Interfaces and stability

These days there is much fuss around (not so) newly discovered bugs in nVidia drivers for Linux. Instead of being happy that a large software vendor has gone to trouble of providing drivers for a nonsignificant portion of their market share, users are whining about the "evil" nature of closed-source binary blobs being downloaded to kernel.

  1. The importance of the bug is exaggerated. I consider it a bad practice to install any kind of advanced graphic capabilities on servers. As for desktops.. well, a plethora of bugs in other "desktop programs" already exist, this one doesn't make any additional threats beyond the existing ones. And it's simple to fix - don't use the driver.

  2. I've found many complaints that nVidia's drivers are low-quality, unstable or just don't work. (Even today a friend complained to me.)

What is most fascinating is that users of these drivers are barking at the wrong tree (nVidia in this case): the real fault lies on the lack of official kernel APIs which are also ever-changing, to make the situation more difficult. And Linus is even proud of it, replying in the lines of "read the source".

IMHO, users are in this case a direct victim of such attitude. As I said, Linux is only a secondary platform to nVidia. They have no real financial incentive in keeping up with Linux kernel development. There is no point in constantly keeping behind myriad of Linux kernels with different patches and trying to make drivers work with every single one of them. Why? Because there's no stable kernel API.

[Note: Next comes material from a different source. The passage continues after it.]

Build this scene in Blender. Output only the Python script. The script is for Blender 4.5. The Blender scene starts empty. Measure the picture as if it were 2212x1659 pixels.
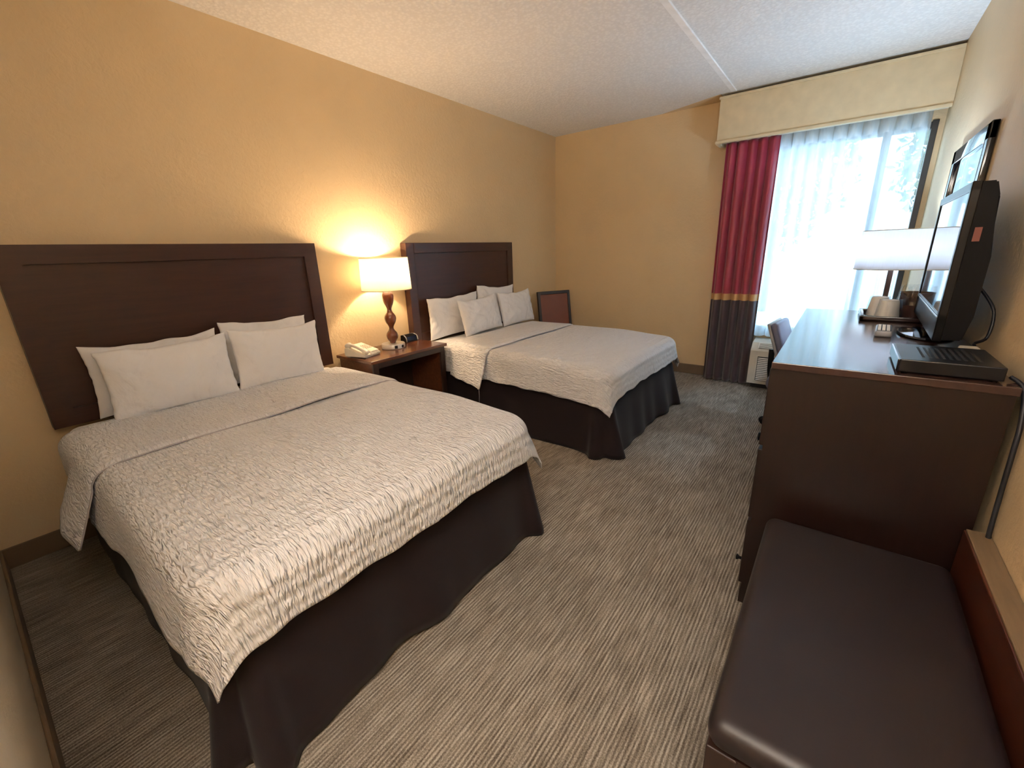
import bpy, bmesh, math, random
from mathutils import Vector, Matrix, noise
C = bpy.context.scene.collection
PI = math.pi
random.seed(7)

# ------------------------------------------------------------------ materials
def new_mat(name):
    m = bpy.data.materials.new(name); m.use_nodes = True
    nt = m.node_tree; b = nt.nodes['Principled BSDF']
    return m, nt, b
def setp(b, col=None, rough=None, **k):
    if col is not None: b.inputs['Base Color'].default_value = (*col, 1)
    if rough is not None: b.inputs['Roughness'].default_value = rough
    for a, v in k.items():
        b.inputs[a.replace('_', ' ')].default_value = v
def coords(nt, kind='Object', scale=(1, 1, 1)):
    tc = nt.nodes.new('ShaderNodeTexCoord'); mp = nt.nodes.new('ShaderNodeMapping')
    mp.inputs['Scale'].default_value = scale
    nt.links.new(tc.outputs[kind], mp.inputs['Vector'])
    return mp.outputs['Vector']
def tex_noise(nt, vec, scale, detail=4, rough=.5, dist=0):
    n = nt.nodes.new('ShaderNodeTexNoise'); n.inputs['Scale'].default_value = scale
    n.inputs['Detail'].default_value = detail; n.inputs['Roughness'].default_value = rough
    n.inputs['Distortion'].default_value = dist
    nt.links.new(vec, n.inputs['Vector']); return n.outputs['Fac']
def ramp(nt, fac, stops):
    r = nt.nodes.new('ShaderNodeValToRGB'); e = r.color_ramp.elements
    while len(e) < len(stops): e.new(.5)
    for i, (p, c) in enumerate(stops):
        e[i].position = p; e[i].color = (*c, 1)
    nt.links.new(fac, r.inputs['Fac']); return r.outputs['Color']
def bump(nt, b, h, strength, dist=.002, prev=None):
    n = nt.nodes.new('ShaderNodeBump'); n.inputs['Strength'].default_value = strength
    n.inputs['Distance'].default_value = dist
    nt.links.new(h, n.inputs['Height'])
    if prev is not None: nt.links.new(prev, n.inputs['Normal'])
    nt.links.new(n.outputs['Normal'], b.inputs['Normal']); return n.outputs['Normal']
def math_n(nt, op, a, bb):
    n = nt.nodes.new('ShaderNodeMath'); n.operation = op
    for i, v in enumerate((a, bb)):
        if isinstance(v, (int, float)): n.inputs[i].default_value = v
        else: nt.links.new(v, n.inputs[i])
    return n.outputs[0]

def plain(name, col, rough=.5, bump_s=0, bscale=80, **k):
    m, nt, b = new_mat(name); setp(b, col, rough, **k)
    v = coords(nt)
    n = tex_noise(nt, v, 12, 3)
    c0 = tuple(x * .93 for x in col); c1 = tuple(min(1, x * 1.05) for x in col)
    nt.links.new(ramp(nt, n, [(.3, c0), (.7, c1)]), b.inputs['Base Color'])
    if bump_s: bump(nt, b, tex_noise(nt, v, bscale, 4), bump_s)
    return m
def wall_mat(name, col):
    m, nt, b = new_mat(name); setp(b, col, .55, Specular_IOR_Level=.35)
    v = coords(nt)
    n = tex_noise(nt, v, 3, 4)
    nt.links.new(ramp(nt, n, [(.3, tuple(x * .97 for x in col)), (.7, tuple(x * 1.02 for x in col))]), b.inputs['Base Color'])
    p = bump(nt, b, tex_noise(nt, v, 45, 5, .6, .5), .5, .006)
    bump(nt, b, tex_noise(nt, v, 320, 2), .12, .002, p)
    return m
def _spec(m, v):
    m.node_tree.nodes['Principled BSDF'].inputs['Specular IOR Level'].default_value = v; return m
def wood(name, c0, c1, rough=.3, axis='y', coat=.0):
    m, nt, b = new_mat(name); setp(b, c0, rough, Coat_Weight=coat, Coat_Roughness=.12)
    sc = {'x': (1.2, 14, 14), 'y': (14, 1.2, 14), 'z': (14, 14, 1.2)}[axis]
    v = coords(nt, 'Object', sc)
    n = tex_noise(nt, v, 3.0, 7, .6, .6)
    nt.links.new(ramp(nt, n, [(.3, c0), (.72, c1)]), b.inputs['Base Color'])
    v2 = coords(nt, 'Object', tuple(s * 8 for s in sc))
    bump(nt, b, tex_noise(nt, v2, 3, 3), .05, .001)
    return m

M = {}
M['wall'] = wall_mat('wall_paint_tan', (.70, .535, .325))
M['wall_near'] = wall_mat('wall_paint_cream', (.72, .64, .50))
M['baseboard'] = plain('baseboard_vinyl_taupe', (.17, .115, .07), .5)
def ceiling_mat():
    m, nt, b = new_mat('popcorn_ceiling'); setp(b, (.86, .85, .84), .9)
    v = coords(nt)
    vo = nt.nodes.new('ShaderNodeTexVoronoi'); vo.inputs['Scale'].default_value = 48
    nt.links.new(v, vo.inputs['Vector'])
    h = math_n(nt, 'SUBTRACT', tex_noise(nt, v, 40, 5, .7, .8), math_n(nt, 'MULTIPLY', vo.outputs['Distance'], .8))
    nt.links.new(ramp(nt, h, [(.0, (.80, .79, .78)), (.35, (.88, .87, .86))]), b.inputs['Base Color'])
    bump(nt, b, h, .55, .010)
    return m
M['ceiling'] = ceiling_mat()
M['joint'] = plain('smooth_ceiling_tape', (.95, .95, .95), .8)
def carpet_mat():
    m, nt, b = new_mat('striped_loop_carpet'); setp(b, (.2, .17, .14), .95, Specular_IOR_Level=.1)
    v = coords(nt, 'Object', (1, .05, 1))
    fine = tex_noise(nt, v, 150, 2, .5)              # irregular thin lines running towards the window
    v3 = coords(nt, 'Object', (1, 1, 1))
    wv = nt.nodes.new('ShaderNodeTexWave'); wv.wave_type = 'BANDS'; wv.bands_direction = 'X'
    wv.inputs['Scale'].default_value = 26; wv.inputs['Distortion'].default_value = 2.2
    wv.inputs['Detail'].default_value = 3; wv.inputs['Detail Scale'].default_value = 2.0; wv.inputs['Detail Roughness'].default_value = .7
    nt.links.new(coords(nt, 'Object', (1, .25, 1)), wv.inputs['Vector'])
    loops = tex_noise(nt, v3, 230, 3, .7)
    patch = tex_noise(nt, coords(nt, 'Object', (1, .5, 1)), 9, 4, .6)
    f = math_n(nt, 'ADD', math_n(nt, 'MULTIPLY', fine, .34), math_n(nt, 'MULTIPLY', wv.outputs['Fac'], .13))
    f = math_n(nt, 'ADD', f, math_n(nt, 'MULTIPLY', loops, .42))
    f = math_n(nt, 'ADD', f, math_n(nt, 'MULTIPLY', patch, .16))
    # carpet tiles: every other half-metre square is a touch darker
    chk = nt.nodes.new('ShaderNodeTexChecker'); chk.inputs['Scale'].default_value = 2.2
    nt.links.new(v3, chk.inputs['Vector'])
    f = math_n(nt, 'ADD', f, math_n(nt, 'MULTIPLY', chk.outputs['Fac'], .012))
    nt.links.new(ramp(nt, f, [(.40, (.085, .068, .052)), (.53, (.21, .18, .145)), (.66, (.42, .375, .32))]), b.inputs['Base Color'])
    bump(nt, b, f, .8, .006)
    return m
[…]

Binary-only drivers (if written well, but that's beside the point here) work very well on Solaris, AIX and Win32. I don't know about AIX, but I know that Solaris and Win32 publish official driver development kits (DDK). Every 3rd party manufacturer can write a driver w/o relying on the "current state of flux" of the kernel and be reasonably certain that their investment in the platform is long-term. Something which is not the case with Linux.

I encourage users to stop buying the "binary blobs are evil"-nonsense and start asking the following question to Linux developers: "Why doesn't Linux have DDK?" If some DDK appears, Linux will maybe (just maybe) become a more attractive platform for hardware manufacturers. I believe it'd be easier to convince "big players" to write Linux drivers conforming to DDK than to convince them to publish HW specs. Until such time, users are "doomed" to reverse-engineered drivers, "black magic" (like ndiswrapper), buggy (like nVidia's), or simply no drivers at all.

And I fully understand reluctance of ATI and nVidia to open up specs. Opening up the HW spec can reveal much about internal implementation. And internals are what they are living of. Encourages competition. And in the end, it's the users who benefit of it. (Just imagine ATI copying every feature of nVidia with same performance and comparable price, and vice-versa. They would simply loose any incentive to further develop their chips. At least until a newcomer to the market appears.)


1 comment:

Paulo Henrique Silva said...

"Why doesn't Linux have DDK?"

=> Documentation/stable-api-nonsense.txt (http://lxr.linux.no/source/Documentation/stable_api_nonsense.txt)

If we insist to compare Linux with "your_favorite_other_OS" we will certainly think that a stable API would be the right way, but the way that linux kernel has evolved proves that this is not the case to Linux. But, OK? This discussion can be very long... Nice post indeed.